Just like Pinky and The Brain, writers have a tendency to be focused on one thing: writing the greatest words ever written.
Throw a writer a bone and they'll create a sonnet with perfectly placed skeletal nouns, adjectives infused with osseous matter and drifting verbs that lick each osseous process . . . all without ever realizing that they've just wasted perfectly juicy parts of speech on the endoskeleton of vertebrates.
Writers obey the motions of their own minds, it's true. However, there are times when they need a nudge or an overdose of "right before your eyes" in order to Write This, Not That.
HERE'S YOUR NUDGE
I used to believe that language was something I used to say how I live. But I've also learned that it can be accurate to think of language as a tool that tells me how to live.
For example, social sentiments bind speaker to hearer. "How are you?" "I'm fine, thank you."
Phatic utterances are another form of free and aimless social intercourse. "Nice weather we're having today." "Yes, it is."
These prefabricated phases, although they are completely devoid of meaning, script all of our lives in a very precise way.
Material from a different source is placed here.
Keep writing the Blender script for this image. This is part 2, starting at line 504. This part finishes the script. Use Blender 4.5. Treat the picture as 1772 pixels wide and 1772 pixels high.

It's language forcing us into roles.
A few other ways language shapes us is when it gets specific about how we experience yourself and others. It's language telling us that lady is a snob when we hear her say, "Regard with deference and esteem those who are your predecessors."
It's language that gives our own morals a wallop when we hear the curt phrase, "Respect your elders."
HERE'S YOUR OVERDOSE
So, is it possible for language to be re-reflexive? Can language turn back on itself? Can it be reshaped? Recombined?
What if we wanted to experience language differently? How could we go about writing this and not that regarding snobby ladies?
I know what I’d do . . . I'd force language to bow to my careful design. I would pressure language to isolate the snobby lady by a power she didn't want:
“Those who are superior should be given preference. I learned that lesson behind a locked closet door and you will learn it too. One way or another, you’ll learn.”
What about you? Where would you start? What rhetorical device would you pull out of your writer's toolbox? Would you reach for an epistrophe and throw it in the center of a paragraph? Twist it around the end of a paragraph? Or allow it consume the entire paragraph?
Now it’s your turn. I’ve thrown you a bone. So . . .
“Are you pondering what I’m pondering, Writer?”
“I think so, Julie, but pants with suspenders never have looked good on me.”




Hi Lynn,
Thanks for stopping by. I'm glad you enjoyed the post. Be on the look out for more "Write This, Not That" ... fresh installments will be posting soon.
Posted by: Julie | November 05, 2011 at 07:33 PM
LOL Loved Pinky and the Brain, especially the "are you thinking what I'm thinking" segments. Great post! Loved this.